O risível é mencionado, em entrevista, por sua esposa, que confessa, rindo marotamente, já ter dito a ele “Você é um personagem fora de casa. Porque às vezes eu até gostaria que você fosse um pouquinho assim dentro de casa, tivesse um pouquinho mais de energia”. (grifo nosso)

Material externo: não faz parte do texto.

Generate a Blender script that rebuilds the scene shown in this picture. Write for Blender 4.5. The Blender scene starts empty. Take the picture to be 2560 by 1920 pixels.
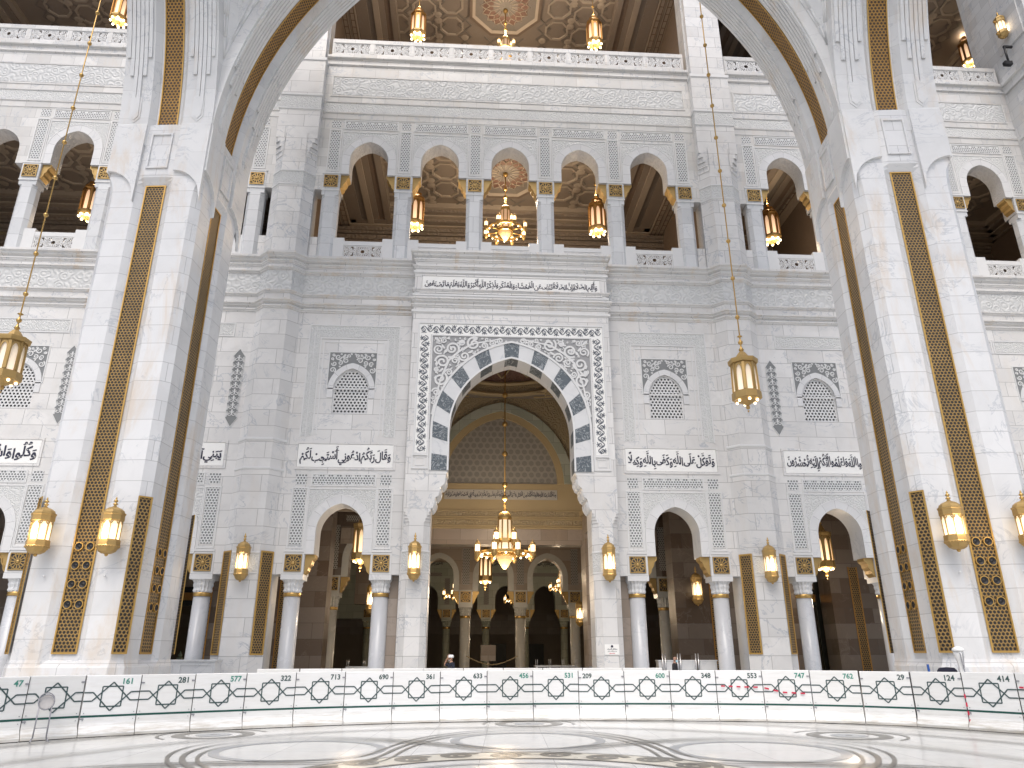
import bpy, bmesh, math, random
from mathutils import Vector, Matrix
random.seed(7)
R = math.radians
PI = math.pi
scene = bpy.context.scene
COL = scene.collection

# ------------------------------------------------------------------ camera, sky, sun, exposure
cam_d = bpy.data.cameras.new('camera')
cam = bpy.data.objects.new('camera', cam_d)
COL.objects.link(cam)
CAM = Vector((-1.98, 0.0, 1.6))
cam.location = CAM
_yaw, _pit, _rol = R(3.465), R(20.286), R(-0.0846)
cam.matrix_world = (Matrix.Translation(CAM) @ Matrix.Rotation(-_yaw, 4, 'Z') @ Matrix.Rotation(R(90) + _pit, 4, 'X')
                    @ Matrix.Rotation(_rol, 4, 'Z'))
cam_d.sensor_fit = 'HORIZONTAL'
cam_d.sensor_width = 36
cam_d.lens = 25.79
cam_d.clip_end = 2000
cam_d.clip_start = 0.05
scene.camera = cam

SUN_EL, SUN_AZ = R(56), R(192)      # azimuth measured clockwise from +Y: behind the camera, a little to its left
world = bpy.data.worlds.new('World')
scene.world = world
world.use_nodes = True
wn = world.node_tree
sky = wn.nodes.new('ShaderNodeTexSky')
sky.sky_type = 'NISHITA'
sky.sun_disc = False
sky.sun_elevation = SUN_EL
sky.sun_rotation = SUN_AZ
sky.air_density = 1.0
sky.dust_density = 4.0
sky.ozone_density = 1.0
bg = wn.nodes['Background']
bg.inputs[1].default_value = 0.125
wn.links.new(sky.outputs[0], bg.inputs[0])
sun_d = bpy.data.lights.new('sun', 'SUN')
sun_d.energy = 1.25
sun_d.angle = R(40)
sun_d.color = (1.0, 0.985, 0.96)
sun = bpy.data.objects.new('sun', sun_d)
COL.objects.link(sun)
_d = Vector((math.sin(SUN_AZ) * math.cos(SUN_EL), math.cos(SUN_AZ) * math.cos(SUN_EL), math.sin(SUN_EL)))
sun.rotation_euler = _d.to_track_quat('Z', 'Y').to_euler()
sun.location = (0, -20, 60)

scene.view_settings.view_transform = 'Standard'
scene.view_settings.look = 'None'
scene.view_settings.exposure = 0.36
scene.view_settings.gamma = 1
scene.render.engine = 'CYCLES'
scene.cycles.use_denoising = True
scene.cycles.max_bounces = 8
scene.cycles.diffuse_bounces = 5
scene.cycles.glossy_bounces = 3
scene.cycles.sample_clamp_indirect = 6
scene.cycles.caustics_reflective = False
scene.cycles.caustics_refractive = False

# ------------------------------------------------------------------ materials
class NT:
    def __init__(s, name):
        s.m = bpy.data.materials.new(name)
        s.m.use_nodes = True
        s.t = s.m.node_tree
        s.n = s.t.nodes
        s.b = s.n['Principled BSDF']
    def node(s, typ, **kw):
        nd = s.n.new(typ)
        for k, v in kw.items():
            setattr(nd, k, v)
        return nd
    def link(s, a, b):
        s.t.links.new(a, b)
    def val(s, sock, v):
        if isinstance(v, (int, float)):
            sock.default_value = v
        elif isinstance(v, (tuple, list, Vector)):
            sock.default_value = tuple(v)
        else:
            s.link(v, sock)
    def math(s, op, a, b=None, c=None, clamp=False):
        nd = s.node('ShaderNodeMath', operation=op)
        nd.use_clamp = clamp
        s.val(nd.inputs[0], a)
        if b is not None: s.val(nd.inputs[1], b)
        if c is not None: s.val(nd.inputs[2], c)
        return nd.outputs[0]
    def vmath(s, op, a, b=None, out=0):
        nd = s.node('ShaderNodeVectorMath', operation=op)
        s.val(nd.inputs[0], a)
        if b is not None: s.val(nd.inputs[1], b)
        return nd.outputs[out]
    def mix(s, f, a, b, mode='MIX'):
        nd = s.node('ShaderNodeMix', data_type='RGBA', blend_type=mode)
        s.val(nd.inputs[0], f)
        for sk, v in ((nd.inputs[6], a), (nd.inputs[7], b)):
            if isinstance(v, (tuple, list)) and len(v) == 3: v = (*v, 1)
            s.val(sk, v)
        return nd.outputs[2]
    def step(s, v, lo, hi):
        nd = s.node('ShaderNodeMapRange')
        nd.interpolation_type = 'SMOOTHSTEP'
        s.val(nd.inputs[0], v)
        nd.inputs[1].default_value = lo
        nd.inputs[2].default_value = hi
        return nd.outputs[0]
    def noise(s, vec, scale, detail=4, rough=.5, dist=0.0):
        nd = s.node('ShaderNodeTexNoise')
        s.val(nd.inputs['Vector'], vec)
        nd.inputs['Scale'].default_value = scale
        nd.inputs['Detail'].default_value = detail
        nd.inputs['Roughness'].default_value = rough
        nd.inputs['Distortion'].default_value = dist
        return nd.outputs[0]
    def obj(s):
        return s.node('ShaderNodeTexCoord').outputs['Object']
    def rand(s):
        return s.node('ShaderNodeObjectInfo').outputs['Random']
    def plan(s):
        """(u along the wall, v up) in metres on any upright face, from object position and true normal"""
        P = s.obj()
        g = s.node('ShaderNodeNewGeometry').outputs['True Normal']
        vt = s.node('ShaderNodeVectorTransform', vector_type='NORMAL', convert_from='WORLD', convert_to='OBJECT')
        s.link(g, vt.inputs[0])
        sp = s.node('ShaderNodeSeparateXYZ'); s.link(P, sp.inputs[0])
        sn = s.node('ShaderNodeSeparateXYZ'); s.link(vt.outputs[0], sn.inputs[0])
        u = s.math('SUBTRACT', s.math('MULTIPLY', sp.outputs[1], sn.outputs[0]), s.math('MULTIPLY', sp.outputs[0], sn.outputs[1]))
        cb = s.node('ShaderNodeCombineXYZ')
        s.link(u, cb.inputs[0]); s.link(sp.outputs[2], cb.inputs[1])
        return cb.outputs[0]
    def uv(s):
        return s.node('ShaderNodeTexCoord').outputs['UV']
    def bump(s, h, strength=.4, dist=.02):
        nd = s.node('ShaderNodeBump')
        nd.inputs['Strength'].default_value = strength
        nd.inputs['Distance'].default_value = dist
        s.link(h, nd.inputs['Height'])
        s.link(nd.outputs[0], s.b.inputs['Normal'])
    def out(s, col=None, rough=.5, metal=0.0, spec=None):
        if col is not None:
            if isinstance(col, (tuple, list)) and len(col) == 3: col = (*col, 1)
            s.val(s.b.inputs['Base Color'], col)
        s.val(s.b.inputs['Roughness'], rough)
        s.val(s.b.inputs['Metallic'], metal)
        if spec is not None: s.b.inputs['Specular IOR Level'].default_value = spec
        return s.m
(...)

O risível, num dos dias mais ridículos da história da República, instiga uma multidão de fanáticos a enaltecer seu pênis, chamando-se a si mesmo de “imbroxável”, e a um só tempo assevera a importância fundamental dos laboratórios farmacêuticos, confessa precisar urgentemente resolver certos assuntos bastante pendentes no quesito sexual, defende-se de algo que ninguém publicamente o acusou, faz-nos novamente recordar do versículo bíblico “A boca só fala do que está cheio o coração”, adota como alcunha uma palavra iniciada por um prefixo de negação (como se Ivan, o Terrível fosse Ivan, o Não Meigo, ou Pedro, o Grande fosse Pedro, o Não Pouco Dotado), e ganha imediatamente seu mais novo apelido: Broxonaro.